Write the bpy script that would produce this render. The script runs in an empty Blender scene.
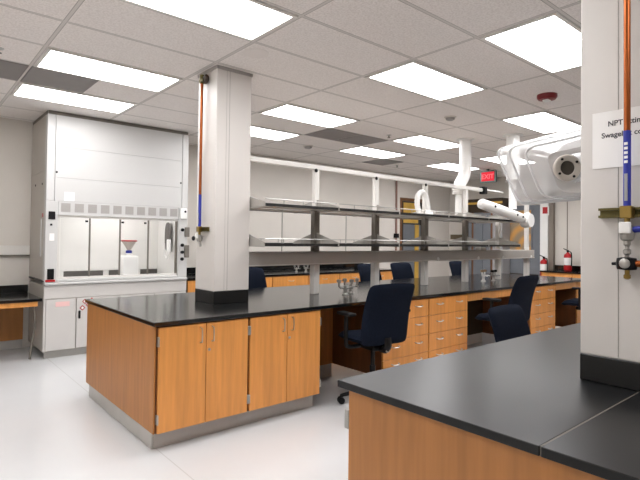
import bpy, bmesh, math, random
from mathutils import Vector, Matrix
random.seed(7)
C = bpy.context.scene.collection
PI = math.pi
sc = bpy.context.scene

# ------------------------------------------------------------------ materials
def lin(c):
    return tuple(((v / 255.0) / 12.92) if v / 255.0 <= 0.04045 else (((v / 255.0) + 0.055) / 1.055) ** 2.4 for v in c) + (1.0,)

def mat(name, rgb, rough=0.5, metal=0.0, spec=0.5, vary=0.0, scale=6.0, bump=0.0, coat=0.0, stretch=(1, 1, 1)):
    """principled material whose colour is varied by an object-space noise"""
    m = bpy.data.materials.new(name); m.use_nodes = True
    nt = m.node_tree; b = nt.nodes['Principled BSDF']
    b.inputs['Roughness'].default_value = rough
    b.inputs['Metallic'].default_value = metal
    b.inputs['Specular IOR Level'].default_value = spec
    b.inputs['Coat Weight'].default_value = coat
    col = lin(rgb)
    tc = nt.nodes.new('ShaderNodeTexCoord')
    mp = nt.nodes.new('ShaderNodeMapping'); mp.inputs['Scale'].default_value = stretch
    nz = nt.nodes.new('ShaderNodeTexNoise'); nz.inputs['Scale'].default_value = scale; nz.inputs['Detail'].default_value = 3
    nt.links.new(tc.outputs['Object'], mp.inputs[0]); nt.links.new(mp.outputs[0], nz.inputs['Vector'])
    rp = nt.nodes.new('ShaderNodeValToRGB')
    lo = tuple(max(0, c * (1 - vary)) for c in col[:3]) + (1,); hi = tuple(min(1, c * (1 + vary)) for c in col[:3]) + (1,)
    rp.color_ramp.elements[0].position = 0.3; rp.color_ramp.elements[0].color = lo
    rp.color_ramp.elements[1].position = 0.7; rp.color_ramp.elements[1].color = hi
    nt.links.new(nz.outputs['Fac'], rp.inputs[0]); nt.links.new(rp.outputs[0], b.inputs['Base Color'])
    if bump:
        bp = nt.nodes.new('ShaderNodeBump'); bp.inputs['Strength'].default_value = bump; bp.inputs['Distance'].default_value = 0.002
        nt.links.new(nz.outputs['Fac'], bp.inputs['Height']); nt.links.new(bp.outputs[0], b.inputs['Normal'])
    return m

def emis(name, rgb, strength):
    m = bpy.data.materials.new(name); m.use_nodes = True
    nt = m.node_tree; nt.nodes.remove(nt.nodes['Principled BSDF'])
    e = nt.nodes.new('ShaderNodeEmission'); e.inputs[0].default_value = lin(rgb); e.inputs[1].default_value = strength
    nt.links.new(e.outputs[0], nt.nodes['Material Output'].inputs[0])
    return m

def clear(name, tint, gloss, rough=0.05, white=0.0):
    """thin clear sheet: transparent + fresnel-like gloss + a little milky diffuse"""
    m = bpy.data.materials.new(name); m.use_nodes = True
    nt = m.node_tree; nt.nodes.remove(nt.nodes['Principled BSDF'])
    t = nt.nodes.new('ShaderNodeBsdfTransparent'); t.inputs[0].default_value = lin(tint)
    g = nt.nodes.new('ShaderNodeBsdfGlossy'); g.inputs['Roughness'].default_value = rough
    lw = nt.nodes.new('ShaderNodeLayerWeight'); lw.inputs[0].default_value = 0.35
    mt = nt.nodes.new('ShaderNodeMath'); mt.operation = 'MULTIPLY_ADD'; mt.inputs[1].default_value = gloss * 3; mt.inputs[2].default_value = gloss
    nt.links.new(lw.outputs['Facing'], mt.inputs[0])
    mx = nt.nodes.new('ShaderNodeMixShader')
    nt.links.new(mt.outputs[0], mx.inputs[0]); nt.links.new(t.outputs[0], mx.inputs[1]); nt.links.new(g.outputs[0], mx.inputs[2])
    d = nt.nodes.new('ShaderNodeBsdfDiffuse'); d.inputs[0].default_value = (0.9, 0.9, 0.9, 1)
    m2 = nt.nodes.new('ShaderNodeMixShader'); m2.inputs[0].default_value = white
    nt.links.new(mx.outputs[0], m2.inputs[1]); nt.links.new(d.outputs[0], m2.inputs[2])
    nt.links.new(m2.outputs[0], nt.nodes['Material Output'].inputs[0])
    return m

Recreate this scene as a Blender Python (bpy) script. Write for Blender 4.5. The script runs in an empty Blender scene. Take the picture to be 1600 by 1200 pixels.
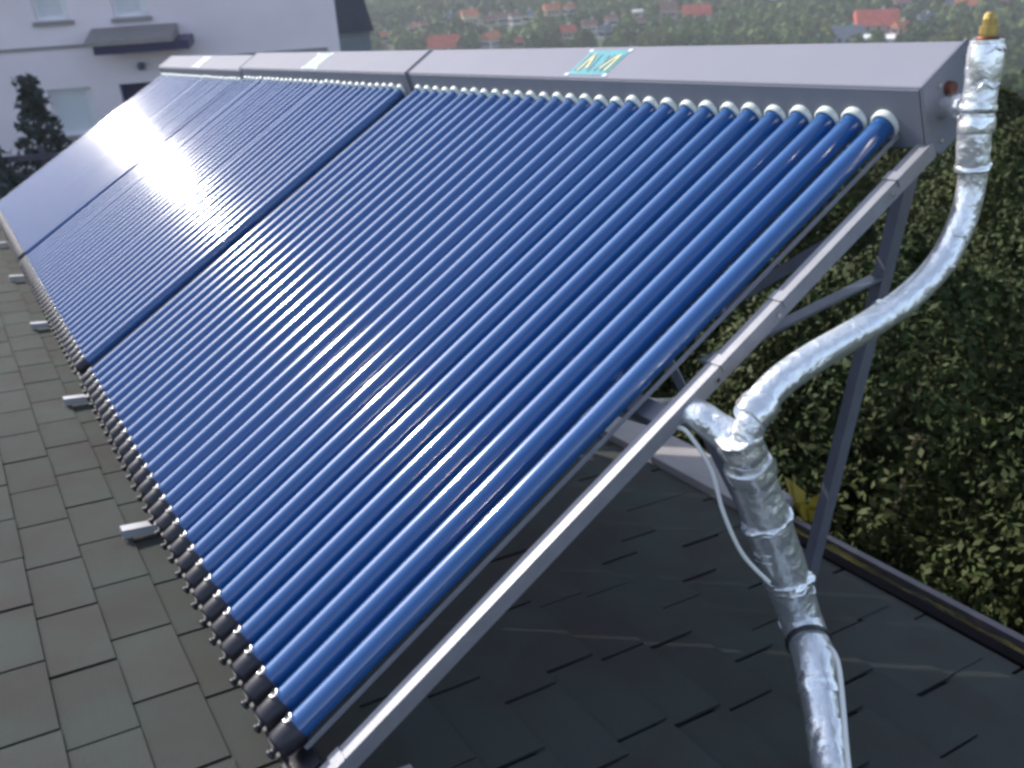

Task description: Take the lines above from the top of the records through the one with "return tuple(((v /" and repeat them exactly, without any pictures.

The completed task:
Write the bpy script that would produce this render. The script runs in an empty Blender scene.
import bpy, bmesh, math, random
from mathutils import Vector, Matrix
random.seed(7)
C = bpy.context.scene.collection
PI = math.pi
sc = bpy.context.scene

# ------------------------------------------------------------------ materials
def lin(c):
    return tuple(((v / 255.0) / 12.92) if v / 255.0 <= 0.04045 else (((v / 255.0) + 0.055) / 1.055) ** 2.4 for v in c) + (1.0,)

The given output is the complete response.